Although Singer is the focal character for all of the characters in The Heart Is a Lonely Hunter, in many ways Mick is the protagonist. There are more chapters devoted to her point of view than there are to any of the other characters, so by the end of the novel we have the greatest understanding of her thoughts. Mick's passion for music becomes evident in this chapter, as does her ambition to be famous. We see these intertwined passions in the episode at the unfinished house Mick visits with her brothers—she writes her own initials under all of the names she writes, as though someday her name will be famous enough to add to the list of luminaries. However, the fact that Mick also feels compelled to write a "very bad word" as graffiti on the wall of the house reminds us that she is still very young and immature, despite her lofty ambitions.

Mick's paintings are symbolic of her relation with the outside world in general: she constantly feels surrounded by too many people, and she sees the world as a chaotic and unreasonable place in which she does not fit. The paintings are full of people behaving irrationally or fleeing for their lives. Indeed, Mick's house is always crowded; there is never an empty room to which she can go to be alone. Instead, she takes long walks at night through the neighborhood or steals a few moments to herself when she is babysitting Bubber and Ralph during the day. Mick knows she must somehow find a way to leave this place if she is ever going to be able to pursue her dreams of becoming famous.

The violin Mick tries to construct is highly symbolic of her thwarted musical endeavors throughout the book. She desperately wants to buy a piano and a radio and to take music lessons, but her family cannot afford any of these, so her dreams remain unfulfilled. The futility of Mick's efforts in the face of overwhelming environmental constraints such as poverty is painfully clear in the quality of the instrument she is able to construct. Her frustration at her inability to make a real violin is indicative of a greater frustrated desire to become a famous musician.

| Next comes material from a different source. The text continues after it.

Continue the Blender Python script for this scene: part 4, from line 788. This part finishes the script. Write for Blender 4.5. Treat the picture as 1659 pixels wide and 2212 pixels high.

Portia is unusually perceptive of Mick's inner emotions and tendencies, though nobody else in the house appears to notice much about the girl. Portia speaks truly when she claims that Mick does not have any "inner peace"—Mick is consumed with her "plans" and ambitions for the future, ideas she makes all the time in her head. Portia also indicates by her words that her own father—Dr. Copeland—is similar to Mick in that he lacks faith in God and that he cannot find peace. The fact that both Mick and Portia's father are unreligious and have restless natures also supports the idea of Singer as a Christ figure—Mick and Dr. Copeland both find a measure of peace when they are with him.